"Deer Parks, Traps and Hays: Hunting forests in Medieval Scotland" with Dr. Piers Dixon.
Mon, 06 Nov
|Berwick Parish Centre
Time & Location
06 Nov 2023, 19:30 – 21:00
Berwick Parish Centre, Berwick-upon-Tweed TD15 1FD, UK
About the event
Deer hunting in medieval Scotland has been poorly researched archaeologically until recently. In his book, Hunting and Hunting Reserves in Medieval Scotland, Gilbert identified medieval parks at Stirling and Kincardine in Perthshire that William the Lion created, but it is only in recent years that excavations by Hall and Malloy have begun to explore their archaeology. The Royal Commission recorded another type of hunting feature, a deer trap at Hermitage Castle in 1996 and then re-recorded the earthwork at Dormount Hope in 2000 originally reported as two separate monuments. Although the earthworks of parks, traps and other types of enclosure display similarities in the construction of their earthwork boundaries the individual sites display variations in their topography that beg questions about their function. Fieldwork has established that the earthwork is indeed a single monument which has an open end allowing deer to be driven into the natural canyon of Dormount Hope. Its dating is discussed in both archaeological and documentary terms and its function: either a park, trap or hay (haga OE). This last possibility is raised by its apparent mention in a Melrose Abbey charter of the next door estate of Raeshaw dating to the last quarter of the 12th century, made by the lords of Hownam, a family of Anglian origin. A hay is a kind of deer hunting enclosure or trap known in many parts of England prior to the Norman Conquest, for which hay place names, such as Hawick, in the Scottish Borders provide support.
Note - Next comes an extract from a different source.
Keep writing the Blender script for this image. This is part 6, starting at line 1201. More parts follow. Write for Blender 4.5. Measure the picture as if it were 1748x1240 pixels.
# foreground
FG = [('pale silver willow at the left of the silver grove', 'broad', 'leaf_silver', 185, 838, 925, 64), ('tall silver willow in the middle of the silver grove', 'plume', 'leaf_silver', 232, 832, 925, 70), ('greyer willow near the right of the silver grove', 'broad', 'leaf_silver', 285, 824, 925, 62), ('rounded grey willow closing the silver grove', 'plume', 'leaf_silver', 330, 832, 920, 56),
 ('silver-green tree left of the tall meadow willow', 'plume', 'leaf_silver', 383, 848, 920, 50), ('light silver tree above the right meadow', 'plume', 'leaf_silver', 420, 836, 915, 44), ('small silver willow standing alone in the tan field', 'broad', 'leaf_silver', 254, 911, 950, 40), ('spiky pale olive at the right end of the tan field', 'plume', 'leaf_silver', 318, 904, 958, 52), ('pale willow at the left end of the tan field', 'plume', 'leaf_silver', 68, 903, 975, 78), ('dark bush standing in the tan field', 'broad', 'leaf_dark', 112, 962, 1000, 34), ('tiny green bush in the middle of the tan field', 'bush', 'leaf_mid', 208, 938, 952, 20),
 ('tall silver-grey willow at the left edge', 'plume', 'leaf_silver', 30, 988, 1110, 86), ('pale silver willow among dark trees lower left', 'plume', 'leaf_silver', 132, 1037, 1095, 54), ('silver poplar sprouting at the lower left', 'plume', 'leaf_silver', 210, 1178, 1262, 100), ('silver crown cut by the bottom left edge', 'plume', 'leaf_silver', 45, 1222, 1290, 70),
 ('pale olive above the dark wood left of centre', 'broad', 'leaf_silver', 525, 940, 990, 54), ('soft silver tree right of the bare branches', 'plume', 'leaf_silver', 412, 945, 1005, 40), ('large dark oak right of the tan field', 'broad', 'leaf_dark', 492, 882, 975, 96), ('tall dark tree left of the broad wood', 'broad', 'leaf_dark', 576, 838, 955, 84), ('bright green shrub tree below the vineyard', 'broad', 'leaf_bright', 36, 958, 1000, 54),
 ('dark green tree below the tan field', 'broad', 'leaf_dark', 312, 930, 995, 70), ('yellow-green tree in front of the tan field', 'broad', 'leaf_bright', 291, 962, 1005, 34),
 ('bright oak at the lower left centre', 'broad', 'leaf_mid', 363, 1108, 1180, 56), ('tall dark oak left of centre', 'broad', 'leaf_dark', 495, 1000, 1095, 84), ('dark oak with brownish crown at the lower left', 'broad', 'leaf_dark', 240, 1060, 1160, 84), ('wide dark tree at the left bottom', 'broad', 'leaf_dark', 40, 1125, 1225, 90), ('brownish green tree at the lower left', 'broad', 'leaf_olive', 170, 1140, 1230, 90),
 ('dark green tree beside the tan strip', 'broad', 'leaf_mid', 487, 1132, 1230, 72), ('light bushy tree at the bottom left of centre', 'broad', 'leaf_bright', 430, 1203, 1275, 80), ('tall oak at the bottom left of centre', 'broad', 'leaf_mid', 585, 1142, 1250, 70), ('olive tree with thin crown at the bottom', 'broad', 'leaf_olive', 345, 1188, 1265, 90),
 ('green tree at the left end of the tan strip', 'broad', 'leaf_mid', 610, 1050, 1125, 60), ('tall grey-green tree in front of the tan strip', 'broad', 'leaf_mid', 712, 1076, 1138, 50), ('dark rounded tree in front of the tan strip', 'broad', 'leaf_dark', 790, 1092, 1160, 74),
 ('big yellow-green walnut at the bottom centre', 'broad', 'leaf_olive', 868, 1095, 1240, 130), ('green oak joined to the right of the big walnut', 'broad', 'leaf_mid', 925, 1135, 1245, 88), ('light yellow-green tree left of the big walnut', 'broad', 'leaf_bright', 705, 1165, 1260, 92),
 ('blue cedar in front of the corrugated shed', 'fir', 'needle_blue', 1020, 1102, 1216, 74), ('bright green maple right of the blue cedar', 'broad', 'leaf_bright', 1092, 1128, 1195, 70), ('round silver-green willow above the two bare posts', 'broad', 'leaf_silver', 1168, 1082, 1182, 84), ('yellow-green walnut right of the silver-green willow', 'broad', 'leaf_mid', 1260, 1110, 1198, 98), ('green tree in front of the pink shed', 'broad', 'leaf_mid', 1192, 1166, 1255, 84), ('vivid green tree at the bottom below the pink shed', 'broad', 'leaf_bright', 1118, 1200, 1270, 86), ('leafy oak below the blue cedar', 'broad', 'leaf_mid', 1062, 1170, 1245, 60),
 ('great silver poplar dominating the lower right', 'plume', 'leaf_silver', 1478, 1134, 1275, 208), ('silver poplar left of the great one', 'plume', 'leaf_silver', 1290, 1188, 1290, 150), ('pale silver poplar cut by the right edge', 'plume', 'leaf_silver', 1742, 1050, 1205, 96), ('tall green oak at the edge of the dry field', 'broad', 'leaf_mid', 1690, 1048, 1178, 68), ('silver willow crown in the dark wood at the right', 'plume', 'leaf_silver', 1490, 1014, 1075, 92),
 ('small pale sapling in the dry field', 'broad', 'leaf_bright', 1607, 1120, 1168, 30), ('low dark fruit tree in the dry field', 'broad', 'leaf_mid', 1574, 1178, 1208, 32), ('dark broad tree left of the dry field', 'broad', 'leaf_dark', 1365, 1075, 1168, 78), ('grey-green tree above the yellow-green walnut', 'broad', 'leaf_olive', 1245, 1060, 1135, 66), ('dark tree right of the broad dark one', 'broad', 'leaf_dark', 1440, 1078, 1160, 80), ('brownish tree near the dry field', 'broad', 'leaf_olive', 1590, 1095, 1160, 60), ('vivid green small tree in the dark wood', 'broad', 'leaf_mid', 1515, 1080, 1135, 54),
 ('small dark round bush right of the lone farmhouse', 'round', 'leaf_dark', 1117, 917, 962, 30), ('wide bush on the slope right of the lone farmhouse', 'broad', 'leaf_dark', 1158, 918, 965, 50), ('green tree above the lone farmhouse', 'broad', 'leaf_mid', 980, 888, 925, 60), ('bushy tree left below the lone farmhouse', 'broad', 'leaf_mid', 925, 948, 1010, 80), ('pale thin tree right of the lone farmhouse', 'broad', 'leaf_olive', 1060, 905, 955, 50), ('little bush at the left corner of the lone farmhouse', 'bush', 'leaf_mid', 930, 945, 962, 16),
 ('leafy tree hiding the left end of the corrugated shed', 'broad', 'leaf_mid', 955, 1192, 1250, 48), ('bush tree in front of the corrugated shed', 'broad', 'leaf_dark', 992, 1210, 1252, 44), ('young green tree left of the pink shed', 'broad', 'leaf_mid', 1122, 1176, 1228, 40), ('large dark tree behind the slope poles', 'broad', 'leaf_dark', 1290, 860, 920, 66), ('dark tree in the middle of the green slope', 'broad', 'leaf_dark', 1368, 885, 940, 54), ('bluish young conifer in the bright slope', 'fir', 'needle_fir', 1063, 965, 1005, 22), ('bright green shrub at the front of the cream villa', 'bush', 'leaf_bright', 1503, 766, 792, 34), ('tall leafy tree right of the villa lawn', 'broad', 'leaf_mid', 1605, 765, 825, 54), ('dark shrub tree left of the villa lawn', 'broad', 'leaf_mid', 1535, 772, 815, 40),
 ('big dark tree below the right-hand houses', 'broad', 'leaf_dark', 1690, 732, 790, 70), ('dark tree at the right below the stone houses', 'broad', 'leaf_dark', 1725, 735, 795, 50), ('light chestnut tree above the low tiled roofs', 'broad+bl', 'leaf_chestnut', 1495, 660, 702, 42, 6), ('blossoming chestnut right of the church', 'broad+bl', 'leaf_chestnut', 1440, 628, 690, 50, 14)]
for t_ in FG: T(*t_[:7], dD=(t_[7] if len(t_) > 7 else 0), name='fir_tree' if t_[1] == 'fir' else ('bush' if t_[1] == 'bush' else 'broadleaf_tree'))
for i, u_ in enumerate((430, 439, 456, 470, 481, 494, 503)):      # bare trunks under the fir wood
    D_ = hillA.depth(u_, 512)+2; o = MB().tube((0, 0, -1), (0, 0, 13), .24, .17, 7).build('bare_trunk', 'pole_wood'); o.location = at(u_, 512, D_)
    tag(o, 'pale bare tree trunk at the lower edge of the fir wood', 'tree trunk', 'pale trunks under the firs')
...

Dr Piers Dixon was an extra-mural adult education lecturer for the University of Newcastle-upon-Tyne from 1978-1982, before moving to Scotland to excavate urban sites in the Scottish Borders. After obtaining his doctorate in 1985 on the Deserted Villages of North Northumberland at Cardiff University, he became an Investigator with the Royal Commission on the Ancient and Historical Monuments of Scotland and latterly Historic Environment Scotland before retiring in 2018, and is currently affiliated to Stirling University as an Honorary Lecturer. He specialises in the medieval period, particularly rural settlement and landscape, including castles. On these topics he has published Puir Labourers and Busy Husbandmen (Birlinn) in 2002, A History of Scotland’s Landscapes(HES) in 2018 with Fiona Watson and Seasonal Settlement in the Medieval and Early Modern Countryside (Sidestone) with Professor Claudia Theune in 2021. Also that year he published an article with John Gilbert, Dormount Hope – Medieval Deer Trap, Park or Hay? in the Proceedings of the Society of Antiquaries of Scotland. He currently vice chair of the Peeblesshire Archaeology Society.